KARTKA Z KALENDARZA - DZIEŃ NAUCZYCIELA
Obchodzimy dzisiaj Dzień Nauczyciela więc wypadałoby złożyć
życzenia wszystkim belfrom, ale czy na pewno wszyscy zasługują na to żeby ich
mile wspominać? Ja osobiście podzieliłabym nauczycieli na 3 grupy, bo z takimi
się właśnie spotkałam w czasie swojej edukacji i tak:
Pierwsza grupa to ci surowi i wymagający, nie tylko od
innych ale i od siebie, jednak w przystępny sposób potrafiący przekazać wiedzę
tzw. profesorowie.
Druga to prawdziwi belfrzy, czyli ludzie z pasją, zarażający
optymizmem, fantastycznie uczący, którym się chciało porozmawiać z młodzieżą i
którzy słuchali co młodzi mieli do powiedzenia, tych lubiłam i ceniłam najbardziej
i czasem zdarza mi się zatęsknić za tymi nauczycielami.

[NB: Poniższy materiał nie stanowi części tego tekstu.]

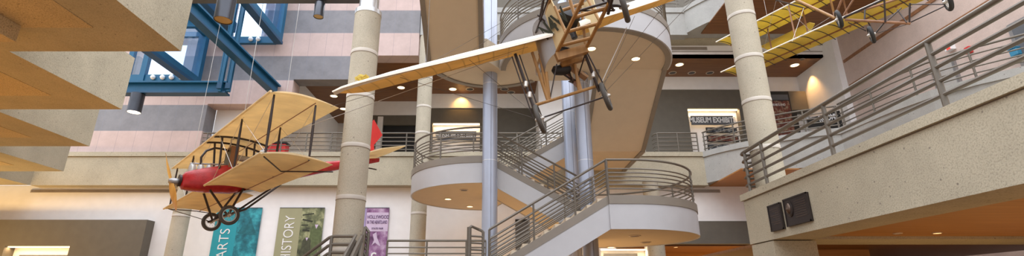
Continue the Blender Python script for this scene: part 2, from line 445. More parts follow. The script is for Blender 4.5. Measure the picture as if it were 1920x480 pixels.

Oczywiście była jeszcze trzecia grupa nauczycieli, którzy w
ogóle nie powinni uczyć, ponieważ nie potrafili niczego nauczyć, choć wydawało
im się, ze wszystko wiedzą najlepiej, nieznoszący żadnych uwag, odmienności zdania
czy poglądów na pewne rzeczy. To nauczyciele, którzy przychodzili do pracy z
musu, nie wkładając w nią żadnego wysiłku. Potrafili zniszczyć ucznia, nic
sobie z tego nie robiąc. Często byli to ludzie, którzy już dawno powinni być na
emeryturze.
Dlatego składam najlepsze
życzenia nauczycielom z dwóch pierwszych grup. Życzę im zdrowia, wytrwałości i
spokoju oraz samych pojętnych uczniów.
Co do grupy trzeciej (o której chyba napisałam najwięcej), to
mam nadzieję że takich dinozaurów już nie ma, a jeśli są, to że jest ich coraz mniej.